On Tuesday, there was growing speculation that Shein, the Chinese-founded “fast fashion” giant with a valuation exceeding $50 billion, was contemplating a listing on the London Stock Exchange. Discussions between the British government, including Chancellor of the Exchequer Jeremy Hunt, and Shein’s leadership have taken place regarding this possibility. Opting for London instead of the US could strategically position Shein with perceived advantages for investors, indicating enhanced stock liquidity, heightened corporate transparency, and governance standards. Additionally, such a move could potentially sidestep geopolitical tensions, given the strained relations between the US and China.
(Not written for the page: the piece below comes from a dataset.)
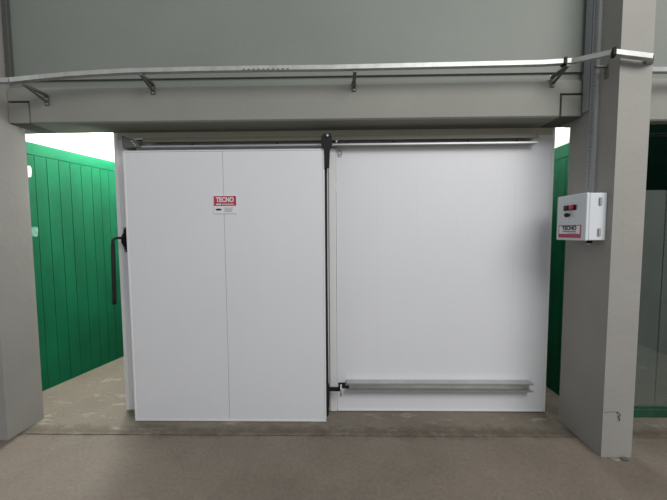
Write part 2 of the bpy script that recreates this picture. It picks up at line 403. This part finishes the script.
# latch lever on the left frame
m = MB(); m.box(-1.790, -1.770, 2.486, 2.5008, 1.395, 1.600, M['black'], bev=.004)
m.prism([(2.494, 1.42), (2.470, 1.45), (2.452, 1.475), (2.452, 1.52), (2.470, 1.545), (2.494, 1.575)], 0, -1.788, -1.772, M['black'], bev=.003)
lv = m.build('latch_lever', cr); lv['label'] = 'black lever handle'
for zz in (1.588, 1.408):
    m = MB(); m.cyl((-1.780, 2.487, zz), (-1.780, 2.480, zz), .006, M['galv'], 10); m.build('plate_screw', lv)
P0 = [(-1.779, 2.455, 1.512), (-1.785, 2.42, 1.514), (-1.790, 2.395, 1.512), (-1.800, 2.385, 1.500), (-1.804, 2.383, 1.478), (-1.804, 2.383, 1.44)]
m = MB(); m.tube(P0, .011, M['black'], 12); m.build('lever_arm', lv)
m = MB(); m.tube([(-1.804, 2.383, 1.465), (-1.808, 2.383, 1.25), (-1.814, 2.383, 1.02), (-1.815, 2.383, .975)], .0150, M['black'], 14); m.build('grip', lv)

lv.location.x -= .014
# ------------------------------------------------------------------ rails
def c_rail(x0, x1, y, z0, z1, d, name, label, cat, shade=False):
    r = empty(name, ((x0 + x1) / 2, y, z0), label, cat)
    t = .004
    m = MB()
    prof = [(y + d, z0), (y, z0), (y, z0 + .012), (y + t, z0 + .012), (y + t, z0 + t), (y + d - t, z0 + t), (y + d - t, z1 - t),
            (y + t, z1 - t), (y + t, z1 - .012), (y, z1 - .012), (y, z1), (y + d, z1)]
    m.prism(prof, 0, x0, x1, M['alu']); m.build('rail_profile', r)
    if shade:
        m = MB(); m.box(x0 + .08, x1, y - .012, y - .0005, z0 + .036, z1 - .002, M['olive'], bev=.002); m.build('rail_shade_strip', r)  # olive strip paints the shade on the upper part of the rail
    return r
r = c_rail(-1.655, 1.580, 2.446, 2.245, 2.318, .060, 'door_track', 'long aluminium sliding door track along the top of the cold room', 'rail', True)
for x in (-1.2, -.5, .45, 1.05, 1.45):
    m = MB(); m.cyl((x, 2.504, 2.282), (x, 2.496, 2.282), .008, M['dkmetal'], 6); m.build('rail_bolt', r)
r2 = c_rail(.062, 1.612, 2.446, .211, .284, .062, 'guide_rail', 'short aluminium guide rail low on the right panel of the cold room', 'rail')
# end bracket of the track
eb = empty('track_end_bracket', (-1.70, 2.44, 2.24), 'dark metal end bracket of the door track above the left door edge', 'bracket')
m = MB(); m.prism([(-1.738, 2.238), (-1.672, 2.238), (-1.672, 2.306), (-1.70, 2.318), (-1.735, 2.338), (-1.742, 2.33)], 1, 2.432, 2.506, M['dkmetal'], bev=.002); m.build('bracket_plate', eb)
m = MB(); m.prism([(-1.670, 2.240), (-1.585, 2.240), (-1.605, 2.262), (-1.625, 2.300), (-1.670, 2.306)], 1, 2.426, 2.445, M['dkmetal'], bev=.002); m.build('roller_carriage', eb)
for x, z in ((-1.656, 2.288), (-1.640, 2.27), (-1.628, 2.256)):
    m = MB(); m.cyl((x, 2.426, z), (x, 2.420, z), .006, M['galv'], 10); m.build('bolt_head', eb)

# ------------------------------------------------------------------ cable tray along the beam
TP = [(-2.60, 2.045, 2.575), (-2.245, 2.085, 2.600), (-2.10, 2.150, 2.650), (-1.894, 2.155, 2.668), (-1.678, 2.16, 2.681), (-1.463, 2.16, 2.688), (-.966, 2.16, 2.692),
      (-.474, 2.16, 2.692), (-.034, 2.16, 2.690), (.844, 2.16, 2.696), (1.397, 2.16, 2.700), (1.595, 2.150, 2.704),
      (1.700, 1.955, 2.648), (1.930, 1.952, 2.615), (2.060, 2.10, 2.612), (2.30, 2.16, 2.640), (3.2, 2.16, 2.65)]
tr = empty('cable_channel', (0, 2.16, 2.69), 'long galvanised cable channel running on brackets along the beam and around the columns', 'cable tray')
h, hw, th = .0145, .017, .0018
prof = [(-hw, -h), (hw, -h), (hw, h), (hw - .008, h), (hw - .008, h - th), (hw - th, h - th), (hw - th, -h + th), (-hw + th, -h + th),
        (-hw + th, h - th), (-hw + .008, h - th), (-hw + .008, h), (-hw, h)]
segs = [(0, 2), (1, 7), (6, 9), (8, 11), (10, 12), (11, 13), (12, 14), (13, 15), (14, 17)]
segs = [[0, 1], [1, 2, 3, 4, 5, 6], [6, 7, 8, 9], [9, 10], [10, 11], [11, 12], [12, 13], [13, 14], [14, 15, 16]]
for s_ in segs:
    m = MB(); m.sweep([TP[i] for i in s_], prof, M['galv2']); m.build('channel_section', tr)
# slots seen as dark dashes on the underside of the front
m = MB()
for x in [-.66 + i * .034 for i in range(10)]:
    m.box(x, x + .016, 2.1405, 2.1432, 2.680, 2.684, M['ink'])
m.build('slot_row', tr)
for (x, y, z, a) in ((1.545, 2.150, 2.702, 0), (1.703, 1.950, 2.647, -28)):
    m = MB(); m.box(-.009, .009, -.024, .022, -.026, .024, M['black'], bev=.003, mtx=Matrix.Translation((x, y, z)) @ Matrix.Rotation(R(a), 4, 'Z'))
    m.build('joint_clamp', tr)

labs = ['dark strut bracket under the cable channel at the far left end',
        'dark strut bracket under the cable channel, above the left part of the sliding door',
        'strut bracket under the middle of the cable channel, above the right panel',
        'strut bracket under the cable channel just left of the right column',
        'strut bracket under the cable channel just right of the right column',
        'small strut bracket on the side face of the right column under the channel']
bx = [(-2.18, 2.12, 2.598), (-1.375, 2.15, 2.667), (.118, 2.15, 2.668), (1.56, 2.14, 2.678), (2.10, 2.13, 2.594)]
for i, (x, y, z) in enumerate(bx):
    t = empty('channel_bracket', (x, YB, z - .12), labs[i], 'bracket', 'brackets carrying the cable channel')
    m = MB(); m.box(x - .012, x + .012, y - .015, YB - .006, z - .020, z - .004, M['dkmetal'], bev=.002); m.build('support_arm', t)
    m = MB(); a = Vector((x, y - .005, z - .014)); q = Vector((x, YB - .008, z - .062))
    d = q - a; mt = Matrix.Translation((a + q) / 2) @ d.to_track_quat('Z', 'X').to_matrix().to_4x4()
    m.box(-.0035, .0035, -.010, .010, -d.length / 2, d.length / 2, M['dkmetal'], mtx=mt); m.build('diagonal_strut', t)
    m = MB(); m.box(x - .017, x + .017, YB - .0065, YB - .001, z - .085, z - .012, M['dkmetal'], bev=.002); m.build('back_plate', t)
    for zz in (.076, .042):
        m = MB(); m.cyl((x, YB - .006, z - zz), (x, YB - .014, z - zz), .007, M['duct2'], 6); m.build('anchor_bolt', t)
t = empty('channel_bracket', (1.785, 2.10, 2.60), labs[5], 'bracket', 'brackets carrying the cable channel')
m = MB(); m.box(1.715, 1.787, 2.085, 2.105, 2.632, 2.645, M['dkmetal'], bev=.002); m.build('support_arm', t)
m = MB(); m.box(1.785, 1.7915, 2.080, 2.110, 2.56, 2.65, M['dkmetal'], bev=.002); m.build('back_plate', t)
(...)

Shein’s growth has been powered by the savvy use of social media and influencer marketing to build brand recognition among young consumers. Its apparel is sold online and in Shein stores in major cities worldwide. In a funding round last year, it was valued more than Zara’s owner Inditex and H&M combined. The company has a massive presence in America and is preparing to expand into Europe this summer. Shein’s cofounder and CEO, Chris Xu, has been pushing the business to be seen as a global company with a Western stock listing, Forbes reported. He has hired two federal lobbyists and built Shein’s first US headquarters. It has partnered with Pitney Bowes to lead its delivery efforts in specific American markets.
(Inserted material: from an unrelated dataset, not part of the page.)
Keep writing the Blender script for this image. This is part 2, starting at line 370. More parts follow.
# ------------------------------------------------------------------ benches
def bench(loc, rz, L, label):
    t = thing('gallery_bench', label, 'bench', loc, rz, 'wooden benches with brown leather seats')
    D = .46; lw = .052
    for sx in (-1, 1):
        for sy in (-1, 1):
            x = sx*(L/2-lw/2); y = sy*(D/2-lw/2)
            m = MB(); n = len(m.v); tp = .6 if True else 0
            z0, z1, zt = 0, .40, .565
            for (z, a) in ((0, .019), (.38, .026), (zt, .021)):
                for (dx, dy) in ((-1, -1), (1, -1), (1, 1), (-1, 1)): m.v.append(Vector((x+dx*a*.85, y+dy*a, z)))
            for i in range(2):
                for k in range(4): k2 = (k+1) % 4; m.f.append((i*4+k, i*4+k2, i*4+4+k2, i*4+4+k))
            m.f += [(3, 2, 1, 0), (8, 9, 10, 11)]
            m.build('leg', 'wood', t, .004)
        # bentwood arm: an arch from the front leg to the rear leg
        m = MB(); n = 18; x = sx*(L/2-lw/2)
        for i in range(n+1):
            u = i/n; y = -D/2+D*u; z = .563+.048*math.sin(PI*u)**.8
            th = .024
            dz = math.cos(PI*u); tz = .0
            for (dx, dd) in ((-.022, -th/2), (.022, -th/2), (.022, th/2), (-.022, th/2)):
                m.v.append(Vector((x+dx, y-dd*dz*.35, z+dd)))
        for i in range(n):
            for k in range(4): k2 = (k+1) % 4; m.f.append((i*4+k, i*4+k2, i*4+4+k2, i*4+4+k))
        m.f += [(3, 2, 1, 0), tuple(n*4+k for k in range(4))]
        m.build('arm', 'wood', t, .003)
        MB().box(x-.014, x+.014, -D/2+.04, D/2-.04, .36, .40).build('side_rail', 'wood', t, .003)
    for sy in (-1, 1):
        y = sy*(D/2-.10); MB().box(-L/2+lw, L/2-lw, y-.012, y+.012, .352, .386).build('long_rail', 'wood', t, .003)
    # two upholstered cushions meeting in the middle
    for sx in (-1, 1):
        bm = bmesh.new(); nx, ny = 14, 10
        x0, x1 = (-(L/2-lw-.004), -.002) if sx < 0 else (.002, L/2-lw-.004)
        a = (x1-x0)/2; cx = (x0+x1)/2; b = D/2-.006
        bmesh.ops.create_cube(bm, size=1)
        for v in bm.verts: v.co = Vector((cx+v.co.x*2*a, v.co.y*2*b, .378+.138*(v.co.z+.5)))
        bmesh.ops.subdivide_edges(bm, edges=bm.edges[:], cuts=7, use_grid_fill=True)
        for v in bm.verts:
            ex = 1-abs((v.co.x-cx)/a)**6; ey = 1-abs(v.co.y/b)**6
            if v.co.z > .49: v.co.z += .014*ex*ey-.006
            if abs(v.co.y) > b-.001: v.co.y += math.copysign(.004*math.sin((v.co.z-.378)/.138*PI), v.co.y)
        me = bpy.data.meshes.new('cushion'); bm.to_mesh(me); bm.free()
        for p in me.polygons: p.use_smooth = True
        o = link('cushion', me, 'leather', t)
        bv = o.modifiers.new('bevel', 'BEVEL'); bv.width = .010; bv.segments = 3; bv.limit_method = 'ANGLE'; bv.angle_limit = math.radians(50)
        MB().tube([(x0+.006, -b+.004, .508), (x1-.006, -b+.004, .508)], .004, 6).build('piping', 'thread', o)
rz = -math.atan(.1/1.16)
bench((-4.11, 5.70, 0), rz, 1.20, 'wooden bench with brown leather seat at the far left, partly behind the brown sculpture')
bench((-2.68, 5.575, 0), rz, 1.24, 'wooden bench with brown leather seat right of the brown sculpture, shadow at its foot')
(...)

The company has also been trying to reduce its dependence on China. Its supply chain is mainly in China, but it has built a network of factories elsewhere to cut production costs and make reaching key international markets easier. It has opened new hubs in Turkey, India, and Brazil and is expanding its marketplace program, allowing third-party sellers to sell their goods through Shein’s platforms.
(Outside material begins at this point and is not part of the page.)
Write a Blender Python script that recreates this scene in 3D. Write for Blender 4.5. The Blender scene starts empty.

It has also made moves to limit its exposure to the Chinese government, setting up a Singapore company and making cofounder and chief executive Xu a permanent resident of the city-state. This allows the firm to fend off possible interference from Beijing in its day-to-day operations. It has also begun diversifying production, with Shein announcing partnerships in 2023 to build plants in Mexico and Brazil, where it says it can deliver products at a lower cost than in China.
Shein has faced scrutiny from American businesses over its use of the de minimis import rules that let it bring in goods worth less than $800 without paying tariffs. A report by Time last year highlighted opposition to Shein from some US companies, with many calling for changes to the policy.